━━━ Task material ━━━
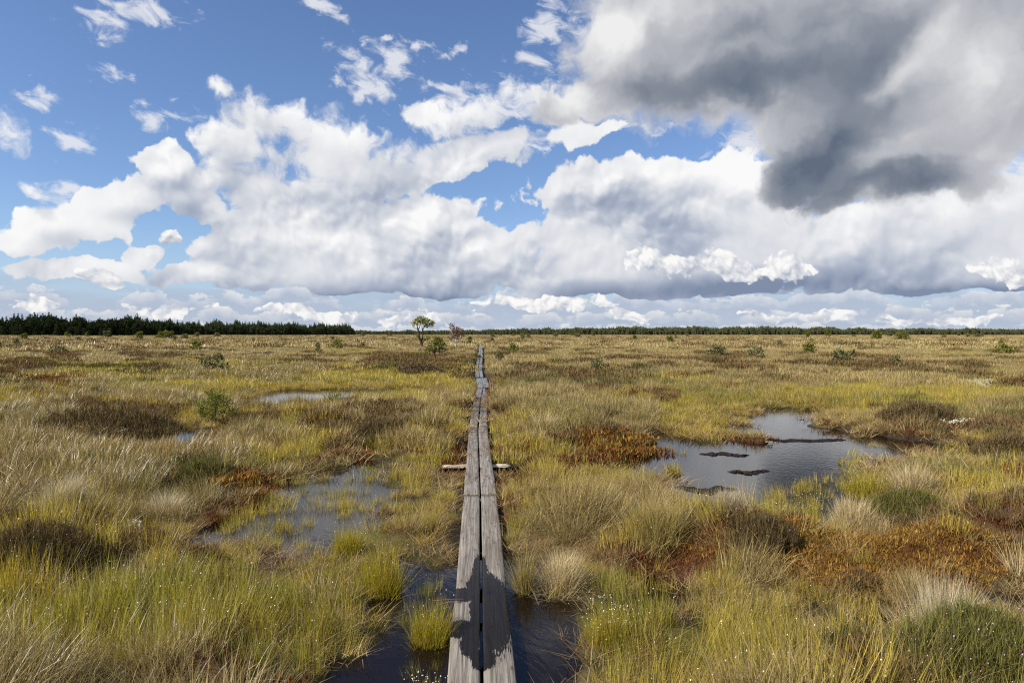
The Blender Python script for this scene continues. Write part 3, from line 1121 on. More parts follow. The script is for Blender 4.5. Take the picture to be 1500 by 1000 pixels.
━━━
━━━ Task material ━━━
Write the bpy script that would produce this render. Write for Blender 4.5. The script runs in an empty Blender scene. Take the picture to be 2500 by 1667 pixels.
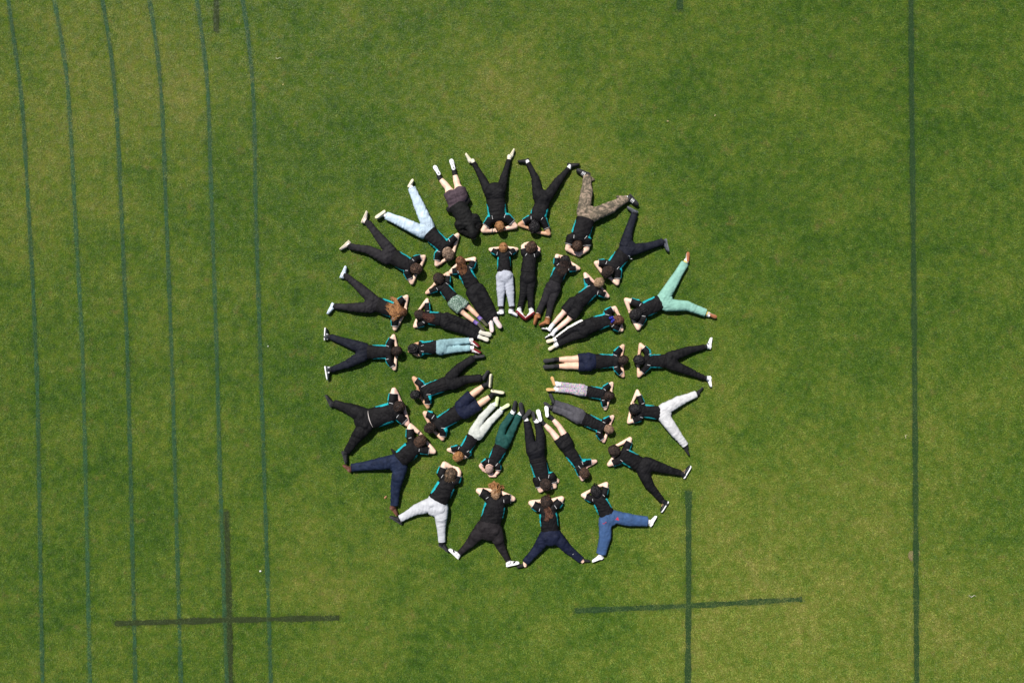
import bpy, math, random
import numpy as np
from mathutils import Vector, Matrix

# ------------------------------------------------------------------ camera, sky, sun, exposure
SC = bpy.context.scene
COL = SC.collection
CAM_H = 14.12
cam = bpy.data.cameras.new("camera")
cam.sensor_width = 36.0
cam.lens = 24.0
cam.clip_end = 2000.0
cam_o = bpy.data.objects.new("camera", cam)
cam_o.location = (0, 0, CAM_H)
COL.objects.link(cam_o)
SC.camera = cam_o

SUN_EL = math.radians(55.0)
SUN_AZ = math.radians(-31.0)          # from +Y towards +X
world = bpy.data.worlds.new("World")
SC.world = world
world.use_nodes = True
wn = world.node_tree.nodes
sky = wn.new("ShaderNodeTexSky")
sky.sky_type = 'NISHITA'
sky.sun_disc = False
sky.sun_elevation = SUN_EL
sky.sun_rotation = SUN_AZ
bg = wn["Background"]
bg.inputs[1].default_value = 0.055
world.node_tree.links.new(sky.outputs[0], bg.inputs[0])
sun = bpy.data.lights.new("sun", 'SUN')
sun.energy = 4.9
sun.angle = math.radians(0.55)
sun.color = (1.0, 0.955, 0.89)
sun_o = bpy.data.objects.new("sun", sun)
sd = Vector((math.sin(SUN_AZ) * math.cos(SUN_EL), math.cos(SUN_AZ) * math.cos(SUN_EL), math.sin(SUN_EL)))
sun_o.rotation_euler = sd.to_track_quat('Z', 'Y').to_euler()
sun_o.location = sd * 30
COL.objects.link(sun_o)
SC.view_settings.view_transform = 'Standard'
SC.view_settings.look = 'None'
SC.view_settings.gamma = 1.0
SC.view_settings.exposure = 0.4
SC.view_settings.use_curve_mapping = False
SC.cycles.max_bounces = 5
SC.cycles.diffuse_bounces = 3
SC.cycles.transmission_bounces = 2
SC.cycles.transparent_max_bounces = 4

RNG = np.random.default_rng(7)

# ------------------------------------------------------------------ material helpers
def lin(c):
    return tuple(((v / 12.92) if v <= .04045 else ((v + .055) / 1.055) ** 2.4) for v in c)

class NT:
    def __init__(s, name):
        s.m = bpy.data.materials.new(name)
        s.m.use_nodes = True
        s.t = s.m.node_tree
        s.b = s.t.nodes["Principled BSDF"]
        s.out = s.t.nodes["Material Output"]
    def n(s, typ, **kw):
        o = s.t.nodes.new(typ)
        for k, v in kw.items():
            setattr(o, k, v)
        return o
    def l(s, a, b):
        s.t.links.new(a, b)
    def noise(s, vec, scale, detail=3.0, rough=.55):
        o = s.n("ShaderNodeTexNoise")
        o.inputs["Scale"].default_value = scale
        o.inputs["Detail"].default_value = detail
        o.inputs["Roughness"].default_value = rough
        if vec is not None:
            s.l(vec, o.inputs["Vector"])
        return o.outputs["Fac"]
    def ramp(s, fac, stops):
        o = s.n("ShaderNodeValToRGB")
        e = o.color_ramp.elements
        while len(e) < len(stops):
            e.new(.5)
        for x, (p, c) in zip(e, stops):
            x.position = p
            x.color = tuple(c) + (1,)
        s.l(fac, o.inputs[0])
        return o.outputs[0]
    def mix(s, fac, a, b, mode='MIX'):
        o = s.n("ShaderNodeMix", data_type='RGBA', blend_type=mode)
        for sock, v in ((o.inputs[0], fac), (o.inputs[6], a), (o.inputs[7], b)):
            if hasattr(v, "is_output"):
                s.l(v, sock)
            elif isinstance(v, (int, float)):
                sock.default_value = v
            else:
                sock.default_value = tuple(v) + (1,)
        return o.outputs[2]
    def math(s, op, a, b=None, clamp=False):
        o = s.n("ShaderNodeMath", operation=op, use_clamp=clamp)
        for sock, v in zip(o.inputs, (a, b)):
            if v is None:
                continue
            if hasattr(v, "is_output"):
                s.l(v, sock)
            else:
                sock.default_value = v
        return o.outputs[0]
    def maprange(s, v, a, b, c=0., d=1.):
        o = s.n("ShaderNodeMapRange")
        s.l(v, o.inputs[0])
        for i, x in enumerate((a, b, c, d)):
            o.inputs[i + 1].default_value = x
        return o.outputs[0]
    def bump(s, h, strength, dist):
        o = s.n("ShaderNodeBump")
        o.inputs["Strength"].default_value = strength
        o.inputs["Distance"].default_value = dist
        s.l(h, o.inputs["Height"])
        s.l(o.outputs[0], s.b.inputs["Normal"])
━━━
Problem description -> From the records above, give again only the part that opens with the line containing "Write the bpy" and closes with the line containing "return tuple(((v /". Keep both ends but drop the pictures.

Response for this exercise ->
Write the bpy script that would produce this render. Write for Blender 4.5. The script runs in an empty Blender scene. Take the picture to be 2500 by 1667 pixels.
import bpy, math, random
import numpy as np
from mathutils import Vector, Matrix

# ------------------------------------------------------------------ camera, sky, sun, exposure
SC = bpy.context.scene
COL = SC.collection
CAM_H = 14.12
cam = bpy.data.cameras.new("camera")
cam.sensor_width = 36.0
cam.lens = 24.0
cam.clip_end = 2000.0
cam_o = bpy.data.objects.new("camera", cam)
cam_o.location = (0, 0, CAM_H)
COL.objects.link(cam_o)
SC.camera = cam_o

SUN_EL = math.radians(55.0)
SUN_AZ = math.radians(-31.0)          # from +Y towards +X
world = bpy.data.worlds.new("World")
SC.world = world
world.use_nodes = True
wn = world.node_tree.nodes
sky = wn.new("ShaderNodeTexSky")
sky.sky_type = 'NISHITA'
sky.sun_disc = False
sky.sun_elevation = SUN_EL
sky.sun_rotation = SUN_AZ
bg = wn["Background"]
bg.inputs[1].default_value = 0.055
world.node_tree.links.new(sky.outputs[0], bg.inputs[0])
sun = bpy.data.lights.new("sun", 'SUN')
sun.energy = 4.9
sun.angle = math.radians(0.55)
sun.color = (1.0, 0.955, 0.89)
sun_o = bpy.data.objects.new("sun", sun)
sd = Vector((math.sin(SUN_AZ) * math.cos(SUN_EL), math.cos(SUN_AZ) * math.cos(SUN_EL), math.sin(SUN_EL)))
sun_o.rotation_euler = sd.to_track_quat('Z', 'Y').to_euler()
sun_o.location = sd * 30
COL.objects.link(sun_o)
SC.view_settings.view_transform = 'Standard'
SC.view_settings.look = 'None'
SC.view_settings.gamma = 1.0
SC.view_settings.exposure = 0.4
SC.view_settings.use_curve_mapping = False
SC.cycles.max_bounces = 5
SC.cycles.diffuse_bounces = 3
SC.cycles.transmission_bounces = 2
SC.cycles.transparent_max_bounces = 4

RNG = np.random.default_rng(7)

# ------------------------------------------------------------------ material helpers
def lin(c):
    return tuple(((v / 12.92) if v <= .04045 else ((v + .055) / 1.055) ** 2.4) for v in c)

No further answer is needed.